As we're seeing the earliest signs of #MEV on #L2 taking off, let's take a minute to consider some perceived design/architecture choices and trade-offs which L2 teams have to consider.🧵
1) Balance the needs of your stakeholders:
- End users don't want to get sandwiched, users need to be adamant with setting (max) slippage
- Arbitrageurs bring volume/activity to the rollup and can help with eliminating pricing/timely liquidations etc.
2) Trust assumptions:
- if you can trust the sequencer not to front-run, things are fine,
- if you don't they're likely not
- but: MEV protection mechanism may introduce additional trust assumptions
3) Impact on UX/DevEx (e.g., latency, EVM/tool chain compatibility)

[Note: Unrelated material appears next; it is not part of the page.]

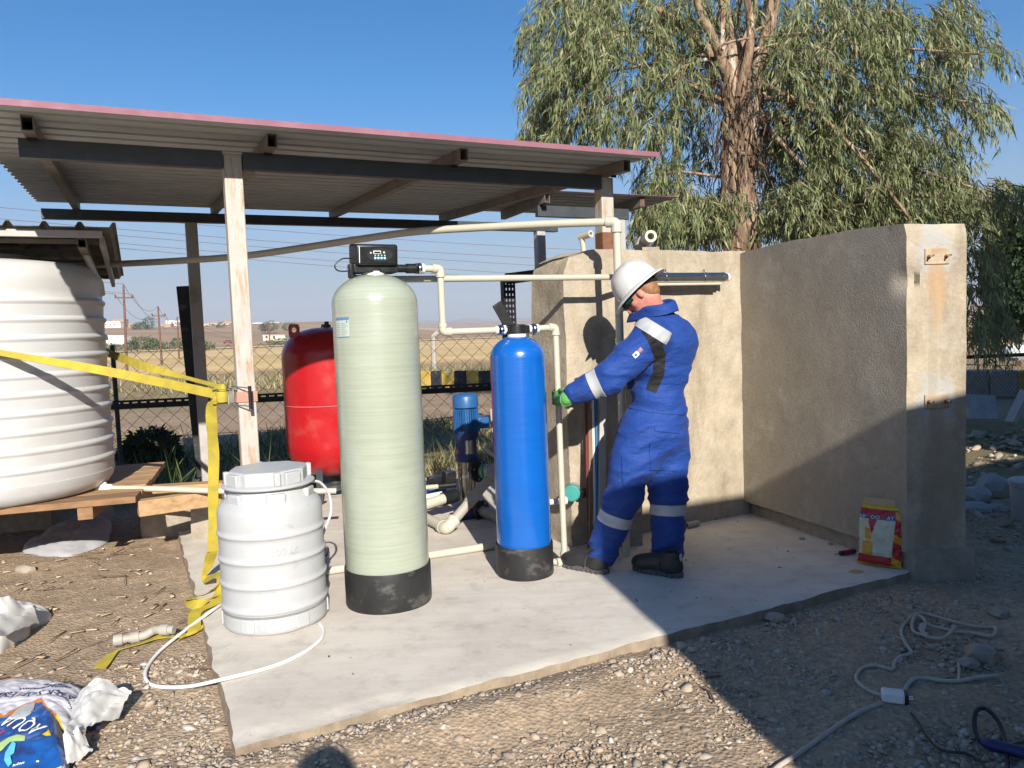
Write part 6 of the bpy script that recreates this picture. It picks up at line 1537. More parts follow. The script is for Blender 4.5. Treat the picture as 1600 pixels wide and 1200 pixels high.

Most future-proof MEV solutions require changes to the protocol and these in turn have impact on users and on developers. They might affect latency, modify data formats, change transaction flows.
4) MEV Distribution vs. Minimization
Dealing with MEV should have three goals: Minimize it as much as possible, maximize extraction efficiency as much as possible, and make sure profits are allocated effectively.

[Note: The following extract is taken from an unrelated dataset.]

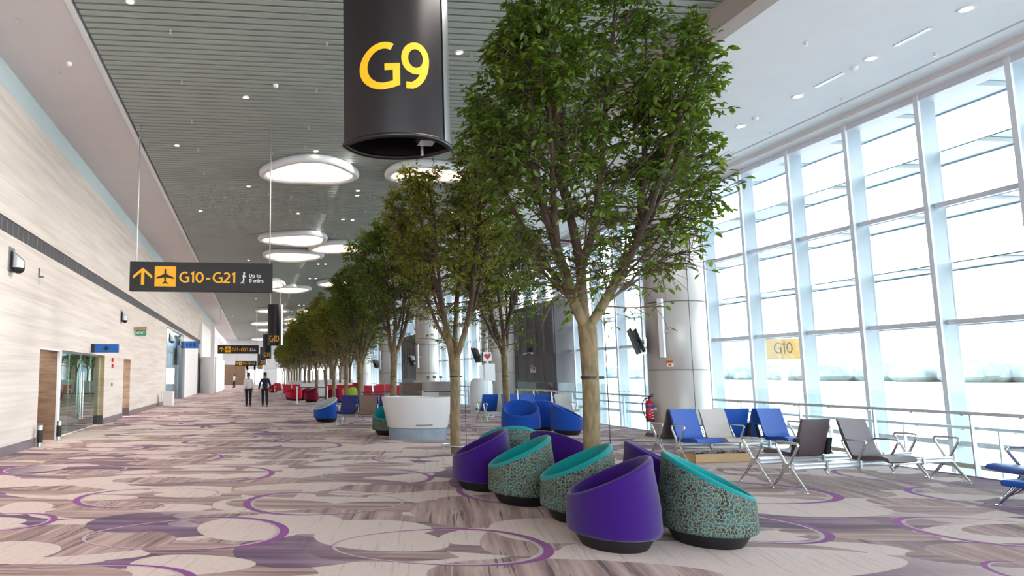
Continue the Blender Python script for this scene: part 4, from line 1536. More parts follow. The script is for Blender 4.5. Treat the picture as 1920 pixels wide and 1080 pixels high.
def leg_part(parent, x, arm=True, name='leg_frame'):
    L = MB()
    hub = (x, 0, 0.34)
    for sy in (-1, 1):
        foot = (x, sy * 0.25, 0.035)
        L.tube([(x, sy * 0.02, 0.37), (x - 0.0, sy * 0.13, 0.20), foot], [0.02, 0.015, 0.012], 8)
        L.tube([(x, sy * 0.03, 0.31), (x, sy * 0.16, 0.12), foot], [0.014, 0.011, 0.01], 8)
        L.tube([foot, (x, sy * 0.25, 0.01)], 0.013, 8)
        L.tube([(x, sy * 0.25, 0.012), (x, sy * 0.25, 0.0)], 0.032, 12)
    L.cbox((x, 0, 0.335), (0.05, 0.085, 0.10))
    if arm:
        L.tube([(x, -0.02, 0.36), (x, -0.15, 0.60), (x, -0.175, 0.655), (x, -0.155, 0.68), (x, 0.0, 0.683), (x, 0.13, 0.68), (x, 0.155, 0.66), (x, 0.14, 0.60), (x, 0.02, 0.36)],
               [0.02, 0.017, 0.018, 0.018, 0.017, 0.018, 0.018, 0.017, 0.02], 8)
    return L.build(name, M['polished'], parent, smooth=1.0)


def arm_part(parent, x):
    L = MB()
    L.tube([(x, -0.02, 0.34), (x, -0.15, 0.60), (x, -0.175, 0.655), (x, -0.155, 0.68), (x, 0.0, 0.683), (x, 0.13, 0.68), (x, 0.155, 0.66), (x, 0.14, 0.60), (x, 0.02, 0.34)],
           [0.018, 0.014, 0.016, 0.016, 0.014, 0.016, 0.016, 0.014, 0.018], 8)
    L.cbox((x, 0, 0.34), (0.04, 0.1, 0.12))
    return L.build('armrest', M['polished'], parent, smooth=1.0)


_seat_cache = {}


def seat_mesh(mt):
    if mt.name in _seat_cache:
        return _seat_cache[mt.name]
    # side outline (y, z): waterfall front, dip, then the reclined back
    cen = [(-0.42, 0.405), (-0.40, 0.435), (-0.34, 0.452), (-0.22, 0.445), (-0.08, 0.425), (0.03, 0.415), (0.085, 0.44), (0.115, 0.52), (0.155, 0.66), (0.20, 0.82), (0.245, 0.975)]
    th = [0.018, 0.026, 0.028, 0.028, 0.03, 0.034, 0.03, 0.026, 0.024, 0.021, 0.014]
    up, dn = [], []
    for i, (y, z) in enumerate(cen):
        p, n = cen[max(0, i - 1)], cen[min(len(cen) - 1, i + 1)]
        tx, tz = n[0] - p[0], n[1] - p[1]
        l = math.hypot(tx, tz)
        nx, nz = -tz / l, tx / l
        up.append((y + nx * th[i], z + nz * th[i]))
        dn.append((y - nx * th[i], z - nz * th[i]))
    poly = up + dn[::-1]
    m_ = MB()
    NX = 6
    n = len(poly)
    for k in range(NX + 1):
        x = -0.28 + 0.56 * k / NX
        dish = 0.014 * (1 - (2 * k / NX - 1) ** 2)
        for (y, z) in poly:
            m_.v.append((x, y + dish * 0.5, z - dish * (1 if y < 0.03 else 0.3)))
    for k in range(NX):
        for i in range(n):
            a, b = k * n + i, k * n + (i + 1) % n
            m_.f.append((a, b, b + n, a + n))
    # end caps as strips
    c = len(cen)
    for k, flip in ((0, False), (NX, True)):
        for i in range(c - 1):
            q = (k * n + i, k * n + i + 1, k * n + n - 2 - i, k * n + n - 1 - i)
            m_.f.append(q if not flip else q[::-1])
    me = m_.mesh('seat_shell', smooth=0.9)
    me.materials.append(mt)
    _seat_cache[mt.name] = me
    return me


def beam_seating(loc, rz, n, seats, label, arms=(), legs=None, panels=(), pitch=0.65, group='beam seating near the windows'):
    """row along local +x, seats face local -y"""
    e = empty('beam_seating', loc, rz)
    tag(e, label, 'airport seating', group)
    L = n * pitch
    bm_ = MB()
    prof = [(-0.075, 0.30), (0.075, 0.30), (0.085, 0.315), (0.07, 0.335), (0.07, 0.35), (0.085, 0.37), (0.075, 0.385), (-0.075, 0.385), (-0.085, 0.37), (-0.07, 0.35), (-0.07, 0.335), (-0.085, 0.315)]
    for k in range(n):
        bm_.extrude(prof, 0, k * pitch + 0.025, (k + 1) * pitch - 0.025)
    bm_.extrude([(-0.06, 0.315), (0.06, 0.315), (0.06, 0.37), (-0.06, 0.37)], 0, 0, L)
    bm_.build('beam', M['alu'], e)
    for k in range(1, n):
        if 'clamp' not in _seat_cache:
            cl = MB().cbox((0, 0, 0.34), (0.035, 0.18, 0.11)).tube([(0, -0.03, 0.29), (0, -0.08, 0.22)], 0.014, 6).mesh('clamp')
            cl.materials.append(M['steel'])
            _seat_cache['clamp'] = cl
        c0 = bpy.data.objects.new('clamp', _seat_cache['clamp'])
        COL.objects.link(c0)
        c0.parent = e
        c0.location = (k * pitch, 0, 0)
    for x in (legs if legs is not None else (0.0, L)):
        leg_part(e, x)
    for k in arms:
        arm_part(e, k * pitch)
    for k, mt in seats.items():
        o = bpy.data.objects.new('seat_shell', seat_mesh(mt))
        COL.objects.link(o)
        o.parent = e
        o.location = (k * pitch + pitch / 2, 0, 0)
    for k in panels:
        x = k * pitch
        b = MB().add([(x - 0.045, 0.09, 0.42), (x + 0.045, 0.09, 0.42), (x + 0.045, 0.16, 0.42), (x - 0.045, 0.16, 0.42),
                      (x - 0.04, 0.15, 0.68), (x + 0.04, 0.15, 0.68), (x + 0.04, 0.21, 0.68), (x - 0.04, 0.21, 0.68)],
                     [(0, 3, 2, 1), (4, 5, 6, 7), (0, 1, 5, 4), (1, 2, 6, 5), (2, 3, 7, 6), (3, 0, 4, 7)]).build('power_panel', M['black'], e, bevel=0.006)
        f = MB().add([(x - 0.03, 0.092, 0.46), (x + 0.03, 0.092, 0.46), (x + 0.03, 0.144, 0.66), (x - 0.03, 0.144, 0.66)], [(0, 1, 2, 3)])
        f.v = [(a_, b_ - 0.004, c_) for a_, b_, c_ in f.v]
        f.build('socket_plate', M['steel'], b)
        g = MB()
        for t in (0.3, 0.5, 0.7):
            g.cbox((x, 0.092 + 0.052 * t - 0.006, 0.46 + 0.2 * t), (0.022, 0.004, 0.02))
        g.build('sockets', M['black'], b)
    return e


SB, SN, SG, SD, SR_, ST = (M['seat_' + k] for k in ('blue', 'navy', 'grey', 'dark', 'red', 'tan'))
ra = math.atan2(0.57, 3.22)
beam_seating((7.64, 8.74, 0), ra, 5, {2: SD}, 'nearest beam seat row by the balustrade with a single dark brown seat facing the camera', arms=(2, 3), panels=(3,))
# the row behind faces away: origin at its right end
o2 = Vector((7.64, 9.36, 0)) + Vector((math.cos(ra), math.sin(ra), 0)) * 3.25
beam_seating(o2, ra + PI, 5, {3: SD}, 'beam seat row with one dark seat seen from behind, behind the nearest row', arms=(3,), panels=(4, 3))
rb_ = math.radians(5)
beam_seating((8.05, 11.72, 0), rb_, 5, {0: SB, 1: SG, 3: SB}, 'beam seat row with two blue and a light grey seat, above the cardboard box', arms=(2,), panels=(1, 3))
o3 = Vector((8.05, 12.34, 0)) + Vector((math.cos(rb_), math.sin(rb_), 0)) * 3.25
beam_seating(o3, rb_ + PI, 5, {4: SD, 2: SB, 1: SB}, 'row facing away, a dark and two blue backs behind the light grey seat', panels=(2,))
# seats cut by the right edge of the picture
rc_ = math.radians(10)
e = beam_seating((10.30, 7.86, 0), math.radians(-105), 2, {0: SB, 1: SG}, 'seat row cut by the right edge of the picture, blue and grey pads pointing left')
e.scale = (1, 1.18, 1)
fr = empty('footrest_bench', (9.38, 6.95, 0), rc_)
tag(fr, 'low blue padded footrest on a bent steel leg at the right edge', 'footrest')
MB().box((0, 0, 0.27), (0.55, 0.46, 0.35)).build('pad', SB, fr, bevel=0.03, seg=3)
MB().tube([(0.06, 0.3, 0.28), (0.14, 0.5, 0.10), (0.16, 0.58, 0.0)], 0.014).tube([(0.25, 0.3, 0.28), (0.16, 0.56, 0.07)], 0.011).lathe([(0.035, 0), (0.035, 0.01)], 12, (0.16, 0.58, 0)).build('leg', M['polished'], fr)
MB().tube([(0.5, 0.2, 0.28), (0.5, 0.2, 0.0)], 0.014).build('leg', M['polished'], fr)

# cardboard box of leaflets under the blue seats
p = hit(1365, 860, 2, 0.0)
cb = empty('cardboard_box', (8.25, 11.55, 0), rb_)
tag(cb, 'shallow cardboard box with black and white wrapping under the blue and grey seats', 'box')
MB().box((0, 0, 0), (1.25, 0.38, 0.015)).box((0, 0, 0), (1.25, 0.012, 0.17)).box((0, 0.37, 0), (1.25, 0.38, 0.17)).box((0, 0, 0), (0.012, 0.38, 0.17)).box((1.238, 0, 0), (1.25, 0.38, 0.17)).build('carton', M['cardboard'], cb)
m_, h, b = base('black_white_wrapping')
tc = h.new('ShaderNodeTexCoord').outputs['Object']
h.put(b.inputs['Base Color'], h.ramp(h.noise(tc, 26, 3, 0.7, 1.5), [(0.49, (0.01, 0.01, 0.012, 1)), (0.52, (0.8, 0.8, 0.78, 1))]))
M['wrap'] = m_
wv = MB()
nx, ny = 24, 8
for i in range(nx + 1):
    for j in range(ny + 1):
        wv.v.append((0.02 + 1.2 * i / nx, 0.02 + 0.34 * j / ny, 0.165 + 0.035 * math.sin(i * 1.7) * math.cos(j * 1.3 + i) + 0.01))
for i in range(nx):
    for j in range(ny):
        a = i * (ny + 1) + j
        wv.f.append((a, a + ny + 1, a + ny + 2, a + 1))
wv.build('wrapping', M['wrap'], cb, smooth=True)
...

Good news: Turns out, not all of these are trade-offs: A shutterized Rollup effectively eliminates the headaches by minimising malicious MEV as much as possible, while leaving the distribution of the remaining ("benevolent") arbitrage to the rollups chosen distribution mechanism.
It does this all while exerting minimal impact in terms of technological complexity on the rollup side and in terms of UX for end users as well as DevEx for dapps building on top of the rollup.